Fiery String Sistas stir up classical jazz in original collection

The most surprising part of Firey String Sistas’ Dec. 15, 2016 album, That’s What She Said…, is the depth of the diverse performances, especially the instrumentals.
With a cellist and violinist in the group, that depth is a given. Nioka Workman heads up Firey String Sistas on cello, percussion, and vocals. She’s with Marlene Rice, who plays violin and percussion, as well as sings. Pianist Mala Waldron also sings and provides percussive relief, with drummer Karina Colis and acoustic bassist Melissa Slocum.
These ladies — some of them boasting an impressive jazz lineage to John Coltrane and Billie Holiday — enjoy a nice history together, dating back to 2011. This is their first album, featuring an impressive straight-ahead and classical vibe.
Much of the original music relies on the natural, balanced, circular rhythm of friends gathering to share, not take over the conversation.
Everyone’s a star in her own right, yet everyone’s a part of the greater whole. There isn’t the jockeying of position or survival of the fittest attitude usually found in jazz albums by men with a defensive need to prove their worth. These women play with confidence in themselves, and more impressively, in one another.
They do take their time to draw out natural conclusions, resulting in quite lengthy scatting sessions (“Castle In The Sky” from Waldron), almost too lengthy, distilled solo conflagrations (“Ellie,” also by the pianist), and an almost bemused reflection during play overall.
The vocal numbers don’t quite stand up to the instrumentals, although the conversational opening between two of the Sistas — “Can I just get a little bit?” — in Rice’s “T’Ainchy Blues” opens up the fourth wall, letting the listener in and revealing the fun camaraderie in the ensemble.
“T’Ainchy Blues” gives bassist Slocum plenty of meat, as she takes up where the conversation leaves off. Then, Rice on what sounds like a bendable violin, bows the anticipatory sounding bell of a meal in progress. Her strikes, along with the rhythm section’s jumpy, dangling dazzling shadow, elevate this tune into a quirky, well-played affair.

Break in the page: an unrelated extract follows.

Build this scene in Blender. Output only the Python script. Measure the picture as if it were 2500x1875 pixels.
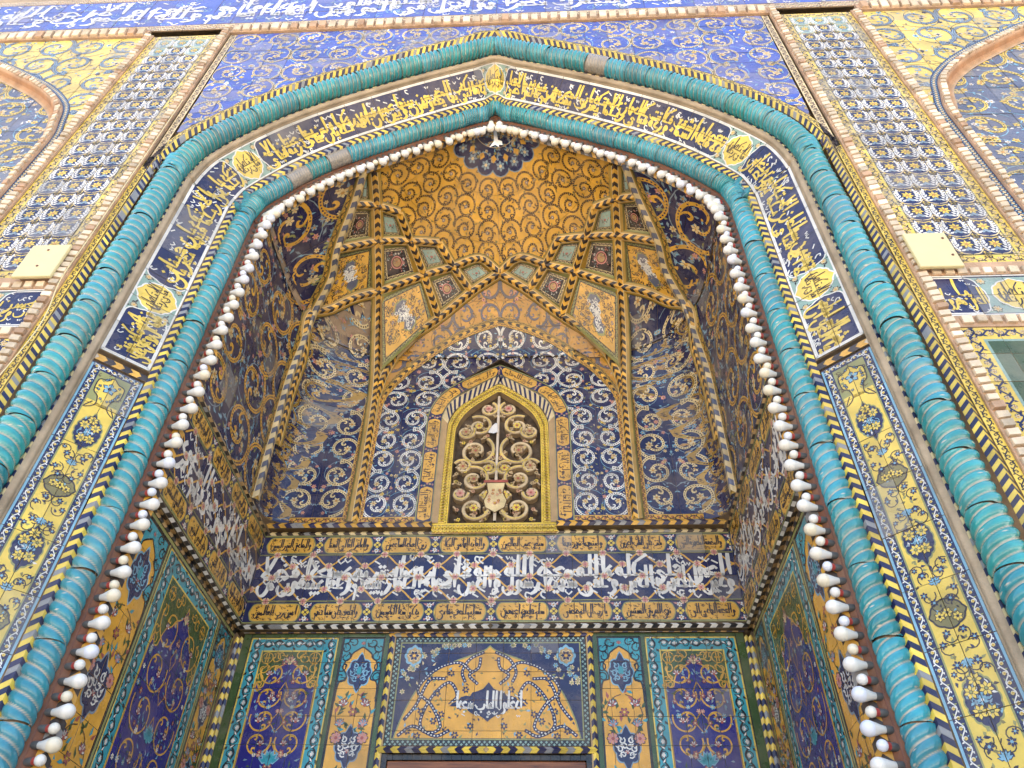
import bpy, math, random
import numpy as np
from mathutils import Matrix, Vector

sc = bpy.context.scene
for _o in list(bpy.data.objects):
    bpy.data.objects.remove(_o)
col = sc.collection

# ---------------------------------------------------------------- camera, sky, sun, exposure
CAMP = np.array([.37, -2.7, 1.6])
_p, _y, _r = [math.radians(a) for a in (43.837, -3.316, 1.328)]
_f = Vector((math.sin(_y) * math.cos(_p), math.cos(_y) * math.cos(_p), math.sin(_p)))
_rt = Vector((math.cos(_y), -math.sin(_y), 0))
_up = _rt.cross(_f)
_rx = _rt * math.cos(_r) + _up * math.sin(_r)
_ux = -_rt * math.sin(_r) + _up * math.cos(_r)
cam = bpy.data.cameras.new('camera')
cam.sensor_width = 36.0
cam.lens = 1878 / 2500 * 36
cam.clip_start = .05
cam.clip_end = 600
camo = bpy.data.objects.new('camera', cam)
col.objects.link(camo)
camo.matrix_world = Matrix(((_rx.x, _ux.x, -_f.x, CAMP[0]), (_rx.y, _ux.y, -_f.y, CAMP[1]), (_rx.z, _ux.z, -_f.z, CAMP[2]), (0, 0, 0, 1)))
sc.camera = camo

SUN_DIR = Vector((-.30, .80, 1.15)).normalized()        # towards the sun: behind the portal, so its front lies in open shade
world = bpy.data.worlds.new('World')
sc.world = world
world.use_nodes = True
_nt = world.node_tree
_bg = _nt.nodes['Background']
_sky = _nt.nodes.new('ShaderNodeTexSky')
_sky.sky_type = 'NISHITA'
_sky.sun_disc = False
_sky.sun_elevation = math.asin(SUN_DIR.z)
_sky.sun_rotation = math.atan2(SUN_DIR.x, SUN_DIR.y)
_sky.dust_density = 3.0
_sky.ozone_density = .6
_nt.links.new(_sky.outputs[0], _bg.inputs[0])
_bg.inputs[1].default_value = .14
_sun = bpy.data.lights.new('sun', 'SUN')
_sun.energy = 4.0
_sun.angle = math.radians(.53)
_sun.color = (1, .93, .82)
suno = bpy.data.objects.new('sun', _sun)
col.objects.link(suno)
suno.rotation_euler = SUN_DIR.to_track_quat('Z', 'Y').to_euler()
sc.view_settings.view_transform = 'Standard'
sc.view_settings.look = 'None'
sc.view_settings.gamma = 1
sc.view_settings.exposure = 2.25
try:
    sc.view_settings.use_curve_mapping = False
except Exception:
    pass
sc.cycles.max_bounces = 6
sc.cycles.diffuse_bounces = 4
sc.cycles.caustics_reflective = False

rng = np.random.default_rng(7)
LS = .0006                                              # height of one layer of glaze / cut tile

# ---------------------------------------------------------------- pigments (linear albedo)
C = dict(navy=(.014, .016, .068), cobalt=(.03, .05, .30), royal=(.018, .014, .17), yellow=(.72, .52, .075), gold=(.66, .36, .05), ochre=(.50, .25, .04),
         orange=(.72, .37, .04), white=(.72, .70, .64), cream=(.66, .52, .27), ink=(.03, .02, .018), brown=(.10, .05, .02), sky=(.20, .40, .52),
         turq=(.035, .30, .36), green=(.045, .085, .02), olive=(.27, .27, .09), oliv2=(.20, .17, .05), pink=(.58, .26, .22), rose=(.36, .09, .07), grey=(.26, .26, .26),
         slate=(.11, .12, .17), bluegrey=(.22, .30, .36), sage=(.24, .36, .30), black=(.012, .012, .014), sand=(.46, .34, .23), brick=(.47, .31, .20), pale=(.66, .55, .40),
         tan=(.42, .27, .11), dgold=(.40, .24, .04), mint=(.30, .42, .36), lapis=(.05, .08, .36))


# ---------------------------------------------------------------- materials
def newmat(name):
    m = bpy.data.materials.new(name)
    m.use_nodes = True
    nt = m.node_tree
    return m, nt, nt.nodes['Principled BSDF']


def N(nt, kind, **kw):
    n = nt.nodes.new(kind)
    for k, v in kw.items():
        if isinstance(k, str) and k.startswith('i_'):
            n.inputs[k[2:].replace('_', ' ')].default_value = v
        else:
            setattr(n, k, v)
    return n


def ceramic(name, base=None, rough=(.18, .4), dust=.3, dustcol=(.40, .31, .22), var=.22, bump=.25, bscale=60, spec=.5, vscale=9, coat=0.0):
    m, nt, b = newmat(name)
    L = nt.links.new
    tc = N(nt, 'ShaderNodeTexCoord')
    if base is None:
        at = N(nt, 'ShaderNodeAttribute', attribute_name='Col')
        src = at.outputs['Color']
    else:
        rgb = N(nt, 'ShaderNodeRGB')
        rgb.outputs[0].default_value = (*base, 1)
        src = rgb.outputs[0]
    n1 = N(nt, 'ShaderNodeTexNoise', i_Scale=vscale, i_Detail=5.0)
    L(tc.outputs['Object'], n1.inputs['Vector'])
    mr = N(nt, 'ShaderNodeMapRange', i_From_Min=.25, i_From_Max=.75, i_To_Min=1 - var, i_To_Max=1 + var)
    L(n1.outputs[0], mr.inputs['Value'])
    mul = N(nt, 'ShaderNodeVectorMath', operation='SCALE')
    L(src, mul.inputs[0])
    L(mr.outputs[0], mul.inputs['Scale'])
    n2 = N(nt, 'ShaderNodeTexNoise', i_Scale=3.1, i_Detail=8.0, i_Roughness=.7)
    L(tc.outputs['Object'], n2.inputs['Vector'])
    mr2 = N(nt, 'ShaderNodeMapRange', i_From_Min=.45, i_From_Max=.75, i_To_Min=.0, i_To_Max=dust)
    L(n2.outputs[0], mr2.inputs['Value'])
    mix = N(nt, 'ShaderNodeMix', data_type='RGBA')
    L(mr2.outputs[0], mix.inputs[0])
    L(mul.outputs[0], mix.inputs[6])
    mix.inputs[7].default_value = (*dustcol, 1)
    L(mix.outputs[2], b.inputs['Base Color'])
    mr3 = N(nt, 'ShaderNodeMapRange', i_From_Min=.35, i_From_Max=.7, i_To_Min=rough[0], i_To_Max=rough[1])
    L(n2.outputs[0], mr3.inputs['Value'])
    L(mr3.outputs[0], b.inputs['Roughness'])
    n3 = N(nt, 'ShaderNodeTexNoise', i_Scale=bscale, i_Detail=3.0)
    L(tc.outputs['Object'], n3.inputs['Vector'])
    bp = N(nt, 'ShaderNodeBump', i_Strength=bump, i_Distance=.004)
    L(n3.outputs[0], bp.inputs['Height'])
    L(bp.outputs[0], b.inputs['Normal'])
    b.inputs['Specular IOR Level'].default_value = spec
    if coat:
        b.inputs['Coat Weight'].default_value = coat
        b.inputs['Coat Roughness'].default_value = .08
    return m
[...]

Waldron and Colis set down strong jazz roots on “Miss Lady” (Slocum), as Rice zips in and out on scratchy, sketchy violin, expanding the vocabulary — blurring the stylistic lines well outside the genre before Workman bottoms up and out on her cello.
The bass solos, rounded out by metallic strings and the flickering of sticks above the atmosphere, cut through the tension like a hot knife through butter. Slocum’s composition is one of the best on the album, pushing the definition of jazz without going too crazy.

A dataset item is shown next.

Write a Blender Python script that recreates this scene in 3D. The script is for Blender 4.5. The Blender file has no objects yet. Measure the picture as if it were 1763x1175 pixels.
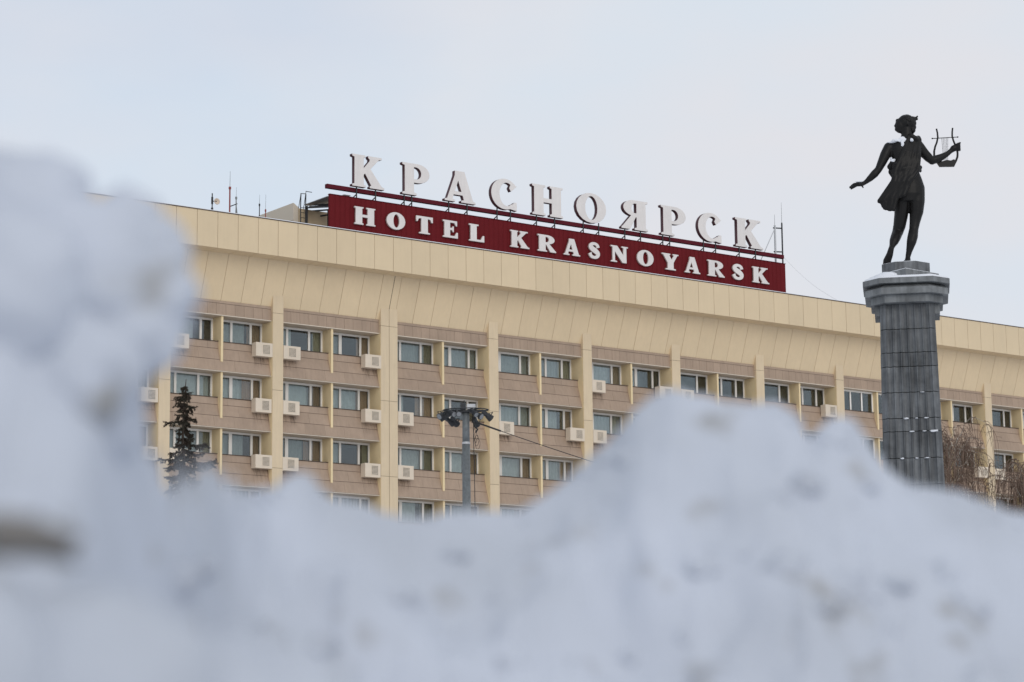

Colis wrote “Adversidad,” another outstanding track. Waldron shines in her static, staccato piano pieces, skipping over a succulent, clapping rhythm — between military precision and a Russian ballet — in the beginning stages of blossoming. If that’s Rice on violin, she introduces a Beethoven-like intensity, ushering jazz into a different, classical world.
Waldron’s “Ellie” runs on an average scat and a kind of bossa-nova Jobim throwback — until the instrumental interplays raise the game considerably, notably between pianist and drummer. Extraneous, Vegas-y percussive finishes distract from the heart of this textured thrill piece, though.
That’s What She Said… makes for a solid introduction to the Firey String Sistas! But, other than a handful of surprising, dense classical-jazz outcroppings, not much more than that.